Repeat the entire listing exactly as written.

<<<<

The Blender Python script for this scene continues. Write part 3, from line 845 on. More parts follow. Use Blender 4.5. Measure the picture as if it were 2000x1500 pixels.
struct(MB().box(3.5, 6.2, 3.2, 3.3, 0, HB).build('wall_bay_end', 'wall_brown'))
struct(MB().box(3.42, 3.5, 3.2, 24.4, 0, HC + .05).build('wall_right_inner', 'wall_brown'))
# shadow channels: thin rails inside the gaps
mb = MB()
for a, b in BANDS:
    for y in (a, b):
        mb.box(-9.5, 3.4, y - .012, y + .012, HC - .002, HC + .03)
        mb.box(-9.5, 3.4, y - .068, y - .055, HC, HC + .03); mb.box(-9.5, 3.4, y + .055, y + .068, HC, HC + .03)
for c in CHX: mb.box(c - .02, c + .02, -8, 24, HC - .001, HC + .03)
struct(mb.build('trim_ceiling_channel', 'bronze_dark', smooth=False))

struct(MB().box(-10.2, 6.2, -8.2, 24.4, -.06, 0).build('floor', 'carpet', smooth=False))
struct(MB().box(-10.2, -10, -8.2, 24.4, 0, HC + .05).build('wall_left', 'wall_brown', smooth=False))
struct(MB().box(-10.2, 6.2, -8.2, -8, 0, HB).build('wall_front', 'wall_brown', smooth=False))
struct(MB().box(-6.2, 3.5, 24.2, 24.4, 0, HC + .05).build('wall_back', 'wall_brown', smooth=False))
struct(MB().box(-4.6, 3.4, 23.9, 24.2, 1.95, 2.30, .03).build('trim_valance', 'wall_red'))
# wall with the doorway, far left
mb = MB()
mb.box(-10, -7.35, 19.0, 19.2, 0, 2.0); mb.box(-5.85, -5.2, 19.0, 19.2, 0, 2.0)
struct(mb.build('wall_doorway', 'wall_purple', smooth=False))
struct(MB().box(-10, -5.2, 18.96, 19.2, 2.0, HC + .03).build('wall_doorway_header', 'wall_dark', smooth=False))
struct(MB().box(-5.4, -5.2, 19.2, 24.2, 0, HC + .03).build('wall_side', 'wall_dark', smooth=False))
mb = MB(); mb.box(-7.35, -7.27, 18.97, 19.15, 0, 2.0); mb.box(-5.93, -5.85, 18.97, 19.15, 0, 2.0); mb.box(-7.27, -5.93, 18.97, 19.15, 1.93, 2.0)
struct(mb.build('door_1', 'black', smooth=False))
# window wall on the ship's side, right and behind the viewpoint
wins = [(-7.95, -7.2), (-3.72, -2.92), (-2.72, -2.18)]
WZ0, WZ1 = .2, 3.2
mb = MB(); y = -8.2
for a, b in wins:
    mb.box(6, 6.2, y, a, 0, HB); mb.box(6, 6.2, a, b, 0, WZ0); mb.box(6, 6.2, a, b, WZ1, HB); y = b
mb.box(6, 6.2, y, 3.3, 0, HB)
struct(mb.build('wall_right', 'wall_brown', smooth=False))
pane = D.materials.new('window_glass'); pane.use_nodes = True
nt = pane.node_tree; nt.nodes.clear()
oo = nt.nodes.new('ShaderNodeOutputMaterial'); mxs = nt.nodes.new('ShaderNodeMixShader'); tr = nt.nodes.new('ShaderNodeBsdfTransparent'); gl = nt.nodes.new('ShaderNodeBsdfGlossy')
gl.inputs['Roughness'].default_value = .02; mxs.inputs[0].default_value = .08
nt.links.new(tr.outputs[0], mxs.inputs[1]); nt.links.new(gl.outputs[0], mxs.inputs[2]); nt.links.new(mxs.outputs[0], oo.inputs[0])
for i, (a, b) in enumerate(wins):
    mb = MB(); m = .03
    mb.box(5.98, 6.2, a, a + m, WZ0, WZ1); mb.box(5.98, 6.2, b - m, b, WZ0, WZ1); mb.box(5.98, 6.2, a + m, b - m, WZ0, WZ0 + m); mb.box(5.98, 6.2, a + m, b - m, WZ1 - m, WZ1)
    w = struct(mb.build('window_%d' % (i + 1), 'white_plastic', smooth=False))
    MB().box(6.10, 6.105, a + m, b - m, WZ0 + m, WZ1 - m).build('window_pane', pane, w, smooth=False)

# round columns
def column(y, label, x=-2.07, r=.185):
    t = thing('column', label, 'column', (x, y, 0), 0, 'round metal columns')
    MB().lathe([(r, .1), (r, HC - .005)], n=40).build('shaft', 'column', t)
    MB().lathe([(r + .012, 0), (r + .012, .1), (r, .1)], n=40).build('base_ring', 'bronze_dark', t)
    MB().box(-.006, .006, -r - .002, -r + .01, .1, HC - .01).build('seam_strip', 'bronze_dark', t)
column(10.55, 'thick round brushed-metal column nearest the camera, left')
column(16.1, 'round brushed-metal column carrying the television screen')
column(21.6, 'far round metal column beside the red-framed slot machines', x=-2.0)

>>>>

In response:
The Blender Python script for this scene continues. Write part 3, from line 845 on. More parts follow. Use Blender 4.5. Measure the picture as if it were 2000x1500 pixels.
struct(MB().box(3.5, 6.2, 3.2, 3.3, 0, HB).build('wall_bay_end', 'wall_brown'))
struct(MB().box(3.42, 3.5, 3.2, 24.4, 0, HC + .05).build('wall_right_inner', 'wall_brown'))
# shadow channels: thin rails inside the gaps
mb = MB()
for a, b in BANDS:
    for y in (a, b):
        mb.box(-9.5, 3.4, y - .012, y + .012, HC - .002, HC + .03)
        mb.box(-9.5, 3.4, y - .068, y - .055, HC, HC + .03); mb.box(-9.5, 3.4, y + .055, y + .068, HC, HC + .03)
for c in CHX: mb.box(c - .02, c + .02, -8, 24, HC - .001, HC + .03)
struct(mb.build('trim_ceiling_channel', 'bronze_dark', smooth=False))

struct(MB().box(-10.2, 6.2, -8.2, 24.4, -.06, 0).build('floor', 'carpet', smooth=False))
struct(MB().box(-10.2, -10, -8.2, 24.4, 0, HC + .05).build('wall_left', 'wall_brown', smooth=False))
struct(MB().box(-10.2, 6.2, -8.2, -8, 0, HB).build('wall_front', 'wall_brown', smooth=False))
struct(MB().box(-6.2, 3.5, 24.2, 24.4, 0, HC + .05).build('wall_back', 'wall_brown', smooth=False))
struct(MB().box(-4.6, 3.4, 23.9, 24.2, 1.95, 2.30, .03).build('trim_valance', 'wall_red'))
# wall with the doorway, far left
mb = MB()
mb.box(-10, -7.35, 19.0, 19.2, 0, 2.0); mb.box(-5.85, -5.2, 19.0, 19.2, 0, 2.0)
struct(mb.build('wall_doorway', 'wall_purple', smooth=False))
struct(MB().box(-10, -5.2, 18.96, 19.2, 2.0, HC + .03).build('wall_doorway_header', 'wall_dark', smooth=False))
struct(MB().box(-5.4, -5.2, 19.2, 24.2, 0, HC + .03).build('wall_side', 'wall_dark', smooth=False))
mb = MB(); mb.box(-7.35, -7.27, 18.97, 19.15, 0, 2.0); mb.box(-5.93, -5.85, 18.97, 19.15, 0, 2.0); mb.box(-7.27, -5.93, 18.97, 19.15, 1.93, 2.0)
struct(mb.build('door_1', 'black', smooth=False))
# window wall on the ship's side, right and behind the viewpoint
wins = [(-7.95, -7.2), (-3.72, -2.92), (-2.72, -2.18)]
WZ0, WZ1 = .2, 3.2
mb = MB(); y = -8.2
for a, b in wins:
    mb.box(6, 6.2, y, a, 0, HB); mb.box(6, 6.2, a, b, 0, WZ0); mb.box(6, 6.2, a, b, WZ1, HB); y = b
mb.box(6, 6.2, y, 3.3, 0, HB)
struct(mb.build('wall_right', 'wall_brown', smooth=False))
pane = D.materials.new('window_glass'); pane.use_nodes = True
nt = pane.node_tree; nt.nodes.clear()
oo = nt.nodes.new('ShaderNodeOutputMaterial'); mxs = nt.nodes.new('ShaderNodeMixShader'); tr = nt.nodes.new('ShaderNodeBsdfTransparent'); gl = nt.nodes.new('ShaderNodeBsdfGlossy')
gl.inputs['Roughness'].default_value = .02; mxs.inputs[0].default_value = .08
nt.links.new(tr.outputs[0], mxs.inputs[1]); nt.links.new(gl.outputs[0], mxs.inputs[2]); nt.links.new(mxs.outputs[0], oo.inputs[0])
for i, (a, b) in enumerate(wins):
    mb = MB(); m = .03
    mb.box(5.98, 6.2, a, a + m, WZ0, WZ1); mb.box(5.98, 6.2, b - m, b, WZ0, WZ1); mb.box(5.98, 6.2, a + m, b - m, WZ0, WZ0 + m); mb.box(5.98, 6.2, a + m, b - m, WZ1 - m, WZ1)
    w = struct(mb.build('window_%d' % (i + 1), 'white_plastic', smooth=False))
    MB().box(6.10, 6.105, a + m, b - m, WZ0 + m, WZ1 - m).build('window_pane', pane, w, smooth=False)

# round columns
def column(y, label, x=-2.07, r=.185):
    t = thing('column', label, 'column', (x, y, 0), 0, 'round metal columns')
    MB().lathe([(r, .1), (r, HC - .005)], n=40).build('shaft', 'column', t)
    MB().lathe([(r + .012, 0), (r + .012, .1), (r, .1)], n=40).build('base_ring', 'bronze_dark', t)
    MB().box(-.006, .006, -r - .002, -r + .01, .1, HC - .01).build('seam_strip', 'bronze_dark', t)
column(10.55, 'thick round brushed-metal column nearest the camera, left')
column(16.1, 'round brushed-metal column carrying the television screen')
column(21.6, 'far round metal column beside the red-framed slot machines', x=-2.0)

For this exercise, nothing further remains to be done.